**Exercise objective**
All the data below goes into the copy word for word, but the pictures don't.

**Recorded information**
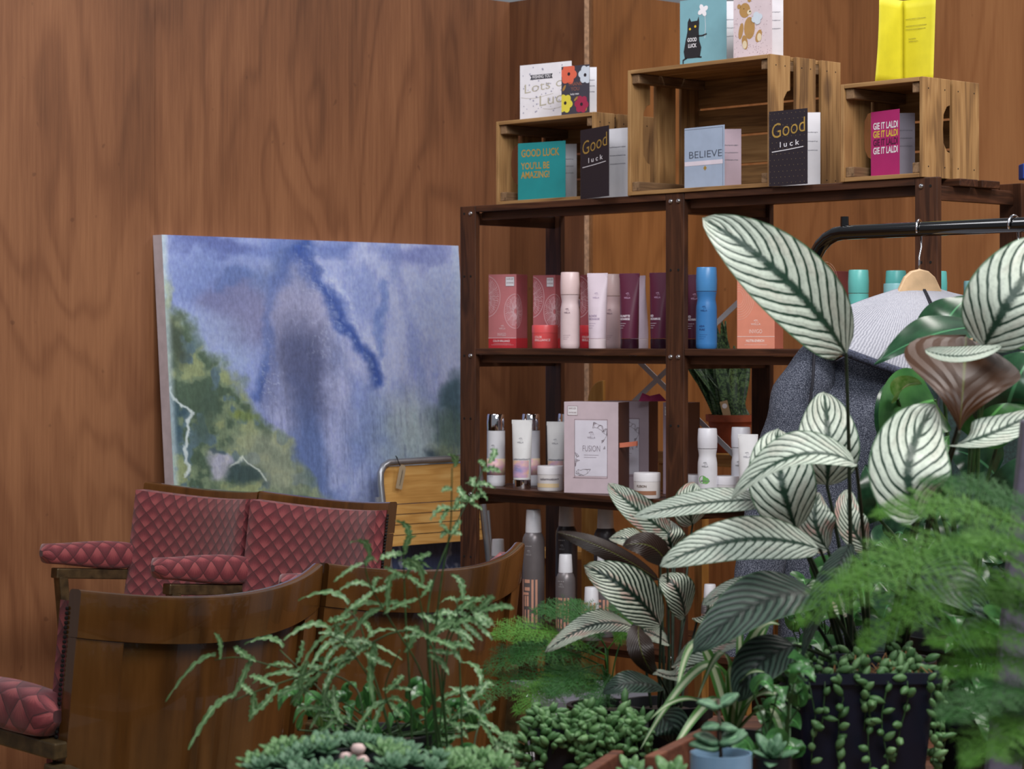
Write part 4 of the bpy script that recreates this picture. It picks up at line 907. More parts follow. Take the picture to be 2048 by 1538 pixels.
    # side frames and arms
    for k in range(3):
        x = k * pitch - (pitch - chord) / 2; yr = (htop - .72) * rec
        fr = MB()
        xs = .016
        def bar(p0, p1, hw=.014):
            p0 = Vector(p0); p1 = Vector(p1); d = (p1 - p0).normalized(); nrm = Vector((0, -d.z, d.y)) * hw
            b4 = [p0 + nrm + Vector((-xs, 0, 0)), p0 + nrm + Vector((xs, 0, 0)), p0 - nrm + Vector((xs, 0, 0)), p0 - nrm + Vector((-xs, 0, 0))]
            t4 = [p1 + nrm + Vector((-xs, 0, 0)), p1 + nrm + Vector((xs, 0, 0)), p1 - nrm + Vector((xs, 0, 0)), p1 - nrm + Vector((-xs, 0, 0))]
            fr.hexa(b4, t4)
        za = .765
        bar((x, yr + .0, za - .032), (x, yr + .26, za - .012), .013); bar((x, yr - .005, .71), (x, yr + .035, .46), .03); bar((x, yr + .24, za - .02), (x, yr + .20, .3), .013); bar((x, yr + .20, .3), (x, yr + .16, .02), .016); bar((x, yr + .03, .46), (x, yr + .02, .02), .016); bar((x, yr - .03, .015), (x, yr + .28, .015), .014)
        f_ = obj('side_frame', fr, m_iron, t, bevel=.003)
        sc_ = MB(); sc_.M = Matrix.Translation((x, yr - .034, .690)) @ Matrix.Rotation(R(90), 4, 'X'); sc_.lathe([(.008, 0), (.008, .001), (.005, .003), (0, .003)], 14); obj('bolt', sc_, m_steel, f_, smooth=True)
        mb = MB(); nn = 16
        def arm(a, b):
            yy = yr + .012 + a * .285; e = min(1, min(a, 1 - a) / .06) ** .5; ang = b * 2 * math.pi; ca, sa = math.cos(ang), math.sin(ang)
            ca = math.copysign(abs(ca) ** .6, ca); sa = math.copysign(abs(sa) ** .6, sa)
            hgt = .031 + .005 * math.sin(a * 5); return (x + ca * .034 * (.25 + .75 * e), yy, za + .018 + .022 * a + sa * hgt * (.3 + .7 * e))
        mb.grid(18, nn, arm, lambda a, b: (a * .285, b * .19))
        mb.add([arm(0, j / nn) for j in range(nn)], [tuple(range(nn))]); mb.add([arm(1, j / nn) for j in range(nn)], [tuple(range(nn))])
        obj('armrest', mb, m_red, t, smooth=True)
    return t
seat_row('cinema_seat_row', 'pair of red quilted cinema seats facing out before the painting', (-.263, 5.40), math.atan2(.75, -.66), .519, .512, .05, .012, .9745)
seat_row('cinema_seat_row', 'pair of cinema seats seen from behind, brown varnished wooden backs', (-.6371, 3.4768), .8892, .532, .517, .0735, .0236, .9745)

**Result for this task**
Write part 4 of the bpy script that recreates this picture. It picks up at line 907. More parts follow. Take the picture to be 2048 by 1538 pixels.
    # side frames and arms
    for k in range(3):
        x = k * pitch - (pitch - chord) / 2; yr = (htop - .72) * rec
        fr = MB()
        xs = .016
        def bar(p0, p1, hw=.014):
            p0 = Vector(p0); p1 = Vector(p1); d = (p1 - p0).normalized(); nrm = Vector((0, -d.z, d.y)) * hw
            b4 = [p0 + nrm + Vector((-xs, 0, 0)), p0 + nrm + Vector((xs, 0, 0)), p0 - nrm + Vector((xs, 0, 0)), p0 - nrm + Vector((-xs, 0, 0))]
            t4 = [p1 + nrm + Vector((-xs, 0, 0)), p1 + nrm + Vector((xs, 0, 0)), p1 - nrm + Vector((xs, 0, 0)), p1 - nrm + Vector((-xs, 0, 0))]
            fr.hexa(b4, t4)
        za = .765
        bar((x, yr + .0, za - .032), (x, yr + .26, za - .012), .013); bar((x, yr - .005, .71), (x, yr + .035, .46), .03); bar((x, yr + .24, za - .02), (x, yr + .20, .3), .013); bar((x, yr + .20, .3), (x, yr + .16, .02), .016); bar((x, yr + .03, .46), (x, yr + .02, .02), .016); bar((x, yr - .03, .015), (x, yr + .28, .015), .014)
        f_ = obj('side_frame', fr, m_iron, t, bevel=.003)
        sc_ = MB(); sc_.M = Matrix.Translation((x, yr - .034, .690)) @ Matrix.Rotation(R(90), 4, 'X'); sc_.lathe([(.008, 0), (.008, .001), (.005, .003), (0, .003)], 14); obj('bolt', sc_, m_steel, f_, smooth=True)
        mb = MB(); nn = 16
        def arm(a, b):
            yy = yr + .012 + a * .285; e = min(1, min(a, 1 - a) / .06) ** .5; ang = b * 2 * math.pi; ca, sa = math.cos(ang), math.sin(ang)
            ca = math.copysign(abs(ca) ** .6, ca); sa = math.copysign(abs(sa) ** .6, sa)
            hgt = .031 + .005 * math.sin(a * 5); return (x + ca * .034 * (.25 + .75 * e), yy, za + .018 + .022 * a + sa * hgt * (.3 + .7 * e))
        mb.grid(18, nn, arm, lambda a, b: (a * .285, b * .19))
        mb.add([arm(0, j / nn) for j in range(nn)], [tuple(range(nn))]); mb.add([arm(1, j / nn) for j in range(nn)], [tuple(range(nn))])
        obj('armrest', mb, m_red, t, smooth=True)
    return t
seat_row('cinema_seat_row', 'pair of red quilted cinema seats facing out before the painting', (-.263, 5.40), math.atan2(.75, -.66), .519, .512, .05, .012, .9745)
seat_row('cinema_seat_row', 'pair of cinema seats seen from behind, brown varnished wooden backs', (-.6371, 3.4768), .8892, .532, .517, .0735, .0236, .9745)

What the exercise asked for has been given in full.